Une bourse destinée aux jeunes chercheuses en sciences humaines

La bourse Anna Caroppo – Fondation du Collège de France a été créée en 2017 par M. Lucio Toscano, donateur de la Fondation du Collège de France, dans l’idée d’aider financièrement de jeunes chercheuses à poursuivre leur travail. Cette démarche a été entreprise en l’honneur de la mère du donateur, Anna Caroppo, qui, suite à la ruine de sa famille, avait dû arrêter ses études à l’âge de 12 ou 13 ans. Elle permet aujourd’hui à de chercheuses en sciences humaines et sociales ayant démontré l’excellence de leur dossier académique et le caractère novateur de leur projet de recherche, de poursuivre pendant une année leur recherche au sein du Collège de France. 

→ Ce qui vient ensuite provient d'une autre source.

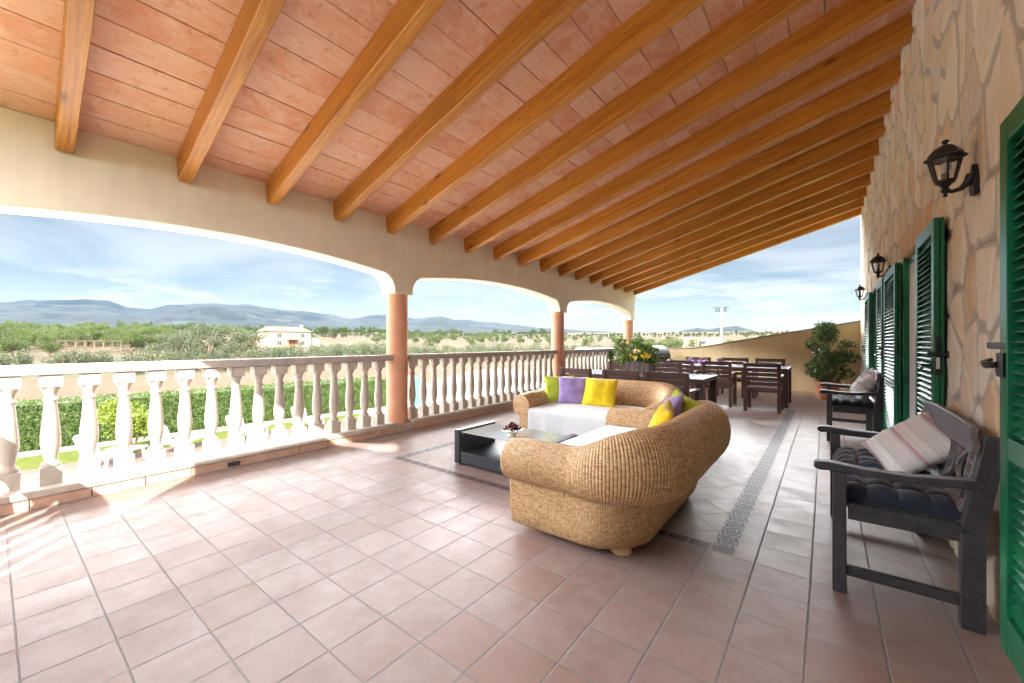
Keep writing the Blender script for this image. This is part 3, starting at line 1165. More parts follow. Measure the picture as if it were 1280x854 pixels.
# roof: beams, terracotta boards, slab
roof = thing('veranda_roof', 'sloping veranda roof of varnished beams and terracotta boards', 'roof', (-2.0, 5.9, 2.9))
sk = lambda k: -0.035 - 0.0085 * k
by = lambda k, x: 0.36 + 0.7445 * k + sk(k) * (x + 4.7)
q = MB()
pts = [(-5.45, near_edge(-5.45)), (0.615, near_edge(0.615)), (0.615, far_edge(0.615)), (-5.45, far_edge(-5.45) - 0.02)]
lo = [q.v((x, y, ceil_z(x) + 0.024)) for x, y in pts]
hi = [q.v((x, y, ceil_z(x) + 0.20)) for x, y in pts]
q.face(lo)
q.face(hi)
for i in range(4):
    q.face([lo[i], lo[(i + 1) % 4], hi[(i + 1) % 4], hi[i]])
kid(q, 'slab', M['arcade'], roof)
q = MB()
tn = []
rb = random.Random(5)
for k in range(-1, 17):
    x = -4.699
    off = rb.uniform(-0.1, 0.0)
    first = True
    while x < 0.60:
        wd = 0.248 + (off if first else 0)
        first = False
        x2 = min(x + wd, 0.612)
        gp = rb.choice((0.002, 0.003, 0.004, 0.0055))
        dz = rb.uniform(-0.002, 0.002)
        ya0 = by(k, x) if k >= 0 else near_edge(x)
        ya1 = by(k, x2) if k >= 0 else near_edge(x2)
        yb0 = by(k + 1, x) if k < 16 else far_edge(x) - 0.01
        yb1 = by(k + 1, x2) if k < 16 else far_edge(x2) - 0.01
        c = [(x + gp, ya0), (x2 - gp, ya1), (x2 - gp, yb1), (x + gp, yb0)]
        l4 = [q.v((a, b, ceil_z(a) + dz)) for a, b in c]
        h4 = [q.v((a, b, ceil_z(a) + 0.022)) for a, b in c]
        fs = [l4, h4] + [[l4[i], l4[(i + 1) % 4], h4[(i + 1) % 4], h4[i]] for i in range(4)]
        v = (rb.random(), rb.random(), rb.random(), 1)
        for f in fs:
            q.face(f)
            tn.append(v)
        x = x2
brd = kid(q, 'ceiling_boards', M['boards'], roof)
tint_mesh(brd, lambda i: tn[i])
for k in list(range(0, 17)):
    x0, x1 = -4.72, 0.605
    y0, y1 = by(k, x0), by(k, x1)
    q = MB()
    ln = sqrt((x1 - x0) ** 2 + (y1 - y0) ** 2 + (ceil_z(x1) - ceil_z(x0)) ** 2)
    # slight bow and waver so that no beam is ruler-straight
    n = 14
    rbm = random.Random(k * 3 + 1)
    wob = [(rbm.uniform(-0.0025, 0.0025), rbm.uniform(-0.003, 0.003)) for _ in range(n + 1)]
    rings = []
    for i in range(n + 1):
        f = i / n
        x = (f - 0.5) * ln
        a, b = wob[i]
        hw = 0.051 + rbm.uniform(-0.001, 0.001)
        rings.append([q.v((x, -hw + a, -0.228 + b)), q.v((x, hw + a, -0.228 + b)), q.v((x, hw + a, 0.004)), q.v((x, -hw + a, 0.004))])
    for a, b in zip(rings, rings[1:]):
        for j in range(4):
            q.face([a[j], a[(j + 1) % 4], b[(j + 1) % 4], b[j]])
    q.face(rings[0])
    q.face(rings[-1])
    o = q.build('beam', M['beam'], roof, bevel=0.007, segs=2)
    mid = Vector(((x0 + x1) / 2, (y0 + y1) / 2, (ceil_z(x0) + ceil_z(x1)) / 2))
    o.location = mid - Vector(roof.location)
    o.rotation_euler = (0, -math.atan(0.235), atan2(y1 - y0, x1 - x0))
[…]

« Rejoindre le Collège de France, où j’ai déjà travaillé un an en tant qu’ATER, et faire partie de l’équipe de recherche de François Recanati, la Chaire de Philosophie du langage et de l’esprit du Collège de France, me permettra de poursuivre, au-delà de la thèse, une collaboration dont je ne saurais dire combien elle m’a déjà apporté, tout en préparant, dans les meilleures conditions permises par la bourse Anna Caroppo, les prochaines étapes de ma carrière académique ».

La jeune femme poursuivra ses travaux de recherche au Collège de France, tout en restant doctorante à l’Institut Jean Nicod.